Strawson on Panpsychism

Strawson on Materialism and Reductionism
Materialists hold that every thing and event in the universe is physical in every respect. They hold that ‘physical phenomenon’ is coextensive with ‘real phenomenon’, or at least with ‘real, concrete phenomenon’, and for the purposes of this paper I am going to assume that they are right.

Monists hold that there is, fundamentally, only one kind of stuff in reality, in a sense that I will discuss further in §6.

Realistic monists—realistic anybodys—grant that experiential phenomena are real, where by ‘experiential phenomena’ and ‘experience’ I mean the phenomena of consciousness considered just and only in respect of the qualitative character that they have for those who have them as they have them.

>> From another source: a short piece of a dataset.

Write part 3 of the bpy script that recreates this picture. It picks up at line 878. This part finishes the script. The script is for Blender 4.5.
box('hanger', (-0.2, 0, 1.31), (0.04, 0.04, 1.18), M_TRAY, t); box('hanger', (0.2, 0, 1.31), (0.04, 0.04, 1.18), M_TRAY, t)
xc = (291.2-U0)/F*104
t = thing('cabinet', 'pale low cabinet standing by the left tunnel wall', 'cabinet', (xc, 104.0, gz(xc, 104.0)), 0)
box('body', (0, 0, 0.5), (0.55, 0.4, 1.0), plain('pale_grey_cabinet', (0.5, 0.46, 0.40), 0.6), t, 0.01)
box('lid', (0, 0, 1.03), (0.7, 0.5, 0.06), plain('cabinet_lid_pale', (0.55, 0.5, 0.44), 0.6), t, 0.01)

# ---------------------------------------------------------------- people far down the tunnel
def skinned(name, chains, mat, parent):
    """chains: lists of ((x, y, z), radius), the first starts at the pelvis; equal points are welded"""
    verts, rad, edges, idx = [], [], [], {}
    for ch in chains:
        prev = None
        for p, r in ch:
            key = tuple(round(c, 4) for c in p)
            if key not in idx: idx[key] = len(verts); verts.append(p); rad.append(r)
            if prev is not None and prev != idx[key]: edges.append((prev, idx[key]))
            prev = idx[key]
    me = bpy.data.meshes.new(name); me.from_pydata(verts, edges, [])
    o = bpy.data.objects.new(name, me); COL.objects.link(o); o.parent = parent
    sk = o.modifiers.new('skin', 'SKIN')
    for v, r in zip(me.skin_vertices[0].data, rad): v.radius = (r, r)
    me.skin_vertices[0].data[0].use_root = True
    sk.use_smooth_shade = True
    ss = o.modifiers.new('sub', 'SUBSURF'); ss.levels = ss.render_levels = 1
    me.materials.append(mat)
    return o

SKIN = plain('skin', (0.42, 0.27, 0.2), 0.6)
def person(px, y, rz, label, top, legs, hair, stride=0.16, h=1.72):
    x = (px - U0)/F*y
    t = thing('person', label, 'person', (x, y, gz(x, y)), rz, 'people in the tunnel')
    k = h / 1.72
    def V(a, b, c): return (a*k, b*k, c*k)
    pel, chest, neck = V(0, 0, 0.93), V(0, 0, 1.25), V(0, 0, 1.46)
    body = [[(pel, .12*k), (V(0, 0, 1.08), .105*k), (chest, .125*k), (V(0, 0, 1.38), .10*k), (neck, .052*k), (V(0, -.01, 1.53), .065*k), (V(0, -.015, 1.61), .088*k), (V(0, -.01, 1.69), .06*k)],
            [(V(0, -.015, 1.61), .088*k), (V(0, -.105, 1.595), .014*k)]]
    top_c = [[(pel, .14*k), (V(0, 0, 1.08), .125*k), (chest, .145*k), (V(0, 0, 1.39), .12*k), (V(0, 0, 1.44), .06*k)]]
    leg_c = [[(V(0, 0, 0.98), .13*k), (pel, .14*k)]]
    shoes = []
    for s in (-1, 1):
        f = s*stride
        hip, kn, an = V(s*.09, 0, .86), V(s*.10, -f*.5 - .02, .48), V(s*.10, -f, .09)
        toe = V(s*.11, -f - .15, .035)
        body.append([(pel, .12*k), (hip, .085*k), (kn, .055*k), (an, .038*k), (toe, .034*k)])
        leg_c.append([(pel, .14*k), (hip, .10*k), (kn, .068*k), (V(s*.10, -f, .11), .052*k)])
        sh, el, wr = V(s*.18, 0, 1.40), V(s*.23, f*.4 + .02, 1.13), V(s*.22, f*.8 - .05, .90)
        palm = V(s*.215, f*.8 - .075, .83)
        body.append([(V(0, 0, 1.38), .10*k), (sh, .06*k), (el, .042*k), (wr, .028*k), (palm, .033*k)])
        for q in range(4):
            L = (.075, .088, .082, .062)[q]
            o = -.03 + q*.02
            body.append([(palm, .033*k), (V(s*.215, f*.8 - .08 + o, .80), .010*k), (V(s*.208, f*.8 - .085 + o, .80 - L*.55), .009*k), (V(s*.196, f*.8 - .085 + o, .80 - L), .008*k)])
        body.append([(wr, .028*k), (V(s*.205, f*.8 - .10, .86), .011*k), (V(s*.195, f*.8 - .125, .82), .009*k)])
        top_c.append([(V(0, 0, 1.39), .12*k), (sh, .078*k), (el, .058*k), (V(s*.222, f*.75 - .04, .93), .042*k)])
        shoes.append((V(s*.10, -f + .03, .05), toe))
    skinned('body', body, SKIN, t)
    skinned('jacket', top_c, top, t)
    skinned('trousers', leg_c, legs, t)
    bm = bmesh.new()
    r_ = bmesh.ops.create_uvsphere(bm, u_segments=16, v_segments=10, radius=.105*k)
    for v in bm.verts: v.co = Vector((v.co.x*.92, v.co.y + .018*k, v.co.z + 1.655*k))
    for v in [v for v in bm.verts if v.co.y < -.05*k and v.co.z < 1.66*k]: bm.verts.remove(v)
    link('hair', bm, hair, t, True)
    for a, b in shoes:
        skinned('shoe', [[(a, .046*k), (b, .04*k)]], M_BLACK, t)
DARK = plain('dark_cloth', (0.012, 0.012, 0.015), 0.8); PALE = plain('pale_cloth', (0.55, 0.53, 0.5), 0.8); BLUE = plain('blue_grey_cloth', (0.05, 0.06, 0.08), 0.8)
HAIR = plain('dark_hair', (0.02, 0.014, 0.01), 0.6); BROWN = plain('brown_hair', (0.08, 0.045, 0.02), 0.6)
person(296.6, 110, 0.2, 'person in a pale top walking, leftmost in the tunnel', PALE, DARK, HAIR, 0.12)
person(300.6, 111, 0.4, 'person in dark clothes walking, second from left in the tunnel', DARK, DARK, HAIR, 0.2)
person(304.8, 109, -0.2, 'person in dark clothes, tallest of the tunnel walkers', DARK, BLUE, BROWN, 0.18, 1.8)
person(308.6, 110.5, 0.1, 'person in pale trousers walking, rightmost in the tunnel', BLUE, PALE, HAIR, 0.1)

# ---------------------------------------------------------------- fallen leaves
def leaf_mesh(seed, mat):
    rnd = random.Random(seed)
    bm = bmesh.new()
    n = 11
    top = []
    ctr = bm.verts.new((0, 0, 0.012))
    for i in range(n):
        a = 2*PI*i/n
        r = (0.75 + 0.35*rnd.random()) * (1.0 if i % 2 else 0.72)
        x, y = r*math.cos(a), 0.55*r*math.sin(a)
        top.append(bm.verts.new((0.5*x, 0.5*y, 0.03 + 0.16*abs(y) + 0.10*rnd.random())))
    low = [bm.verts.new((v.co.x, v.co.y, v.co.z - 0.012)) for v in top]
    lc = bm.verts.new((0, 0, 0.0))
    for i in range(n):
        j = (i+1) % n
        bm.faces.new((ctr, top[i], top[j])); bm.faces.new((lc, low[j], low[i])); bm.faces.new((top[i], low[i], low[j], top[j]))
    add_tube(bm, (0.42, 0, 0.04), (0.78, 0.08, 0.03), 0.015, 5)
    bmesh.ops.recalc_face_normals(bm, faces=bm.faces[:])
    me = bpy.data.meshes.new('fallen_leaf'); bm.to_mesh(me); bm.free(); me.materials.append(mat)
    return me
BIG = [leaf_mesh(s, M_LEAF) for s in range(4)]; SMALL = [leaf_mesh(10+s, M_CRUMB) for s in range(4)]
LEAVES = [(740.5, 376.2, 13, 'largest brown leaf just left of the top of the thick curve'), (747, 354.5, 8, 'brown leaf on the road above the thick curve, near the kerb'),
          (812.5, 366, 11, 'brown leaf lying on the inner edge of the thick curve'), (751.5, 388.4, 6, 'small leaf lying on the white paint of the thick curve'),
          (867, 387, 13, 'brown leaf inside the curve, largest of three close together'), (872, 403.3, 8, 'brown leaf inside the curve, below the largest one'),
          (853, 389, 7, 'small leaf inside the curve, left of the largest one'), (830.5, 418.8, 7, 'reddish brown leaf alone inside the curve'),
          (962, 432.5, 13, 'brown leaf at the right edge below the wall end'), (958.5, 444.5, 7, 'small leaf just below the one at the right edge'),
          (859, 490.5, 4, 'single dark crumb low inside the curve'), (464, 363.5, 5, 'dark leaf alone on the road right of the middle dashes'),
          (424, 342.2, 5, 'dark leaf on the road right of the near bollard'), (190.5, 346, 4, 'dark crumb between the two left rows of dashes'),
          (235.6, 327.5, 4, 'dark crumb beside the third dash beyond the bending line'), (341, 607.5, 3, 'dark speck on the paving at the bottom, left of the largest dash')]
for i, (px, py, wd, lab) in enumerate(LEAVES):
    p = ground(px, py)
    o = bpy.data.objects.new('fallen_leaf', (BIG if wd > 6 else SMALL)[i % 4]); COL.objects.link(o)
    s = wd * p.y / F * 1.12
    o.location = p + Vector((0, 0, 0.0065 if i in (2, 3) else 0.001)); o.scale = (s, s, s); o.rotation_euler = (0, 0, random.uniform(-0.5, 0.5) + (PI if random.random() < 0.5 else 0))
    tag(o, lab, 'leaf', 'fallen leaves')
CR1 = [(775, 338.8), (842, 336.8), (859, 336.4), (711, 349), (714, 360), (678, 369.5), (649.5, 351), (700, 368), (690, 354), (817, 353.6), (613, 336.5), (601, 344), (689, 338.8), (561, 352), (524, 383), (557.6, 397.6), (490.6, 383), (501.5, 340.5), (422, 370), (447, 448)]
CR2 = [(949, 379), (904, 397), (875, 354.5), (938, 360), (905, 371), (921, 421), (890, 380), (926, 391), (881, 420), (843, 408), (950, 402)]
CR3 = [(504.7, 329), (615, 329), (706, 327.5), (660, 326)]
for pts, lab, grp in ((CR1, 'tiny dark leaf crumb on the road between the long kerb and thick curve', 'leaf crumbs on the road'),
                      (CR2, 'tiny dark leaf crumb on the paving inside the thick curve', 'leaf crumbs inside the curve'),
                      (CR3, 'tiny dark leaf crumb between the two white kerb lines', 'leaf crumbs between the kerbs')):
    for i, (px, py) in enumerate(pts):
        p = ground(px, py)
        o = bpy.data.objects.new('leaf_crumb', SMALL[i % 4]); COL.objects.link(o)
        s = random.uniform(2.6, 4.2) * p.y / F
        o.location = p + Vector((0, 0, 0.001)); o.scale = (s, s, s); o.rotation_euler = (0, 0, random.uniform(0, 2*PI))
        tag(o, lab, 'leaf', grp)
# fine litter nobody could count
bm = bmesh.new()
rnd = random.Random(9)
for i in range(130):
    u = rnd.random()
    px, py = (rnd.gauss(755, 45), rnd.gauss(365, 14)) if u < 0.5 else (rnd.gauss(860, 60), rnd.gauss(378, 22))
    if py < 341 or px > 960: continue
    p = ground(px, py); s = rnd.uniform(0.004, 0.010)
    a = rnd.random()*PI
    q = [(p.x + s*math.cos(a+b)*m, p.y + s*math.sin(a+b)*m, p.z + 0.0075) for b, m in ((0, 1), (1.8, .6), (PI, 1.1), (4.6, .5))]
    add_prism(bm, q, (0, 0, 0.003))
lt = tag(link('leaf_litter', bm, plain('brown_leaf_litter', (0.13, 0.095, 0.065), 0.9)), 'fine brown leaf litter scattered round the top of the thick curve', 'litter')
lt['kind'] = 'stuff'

Realistic materialist monists, then, grant that experiential phenomena are real, and are wholly physical, strictly on a par with the phenomena of extension and mass as characterized by physics. For if they do not, they are not realistic materialists. This is the part of the reason why genuine, reflective endorsement of materialism is a very considerable achievement. I think, in fact, that it requires concerted meditative effort. If one hasn't felt a kind of vertigo of astonishment, when facing the thought that consciousness is a wholly physical phenomenon-in every respect, then one hasn't begun to be a thoughtful materialist.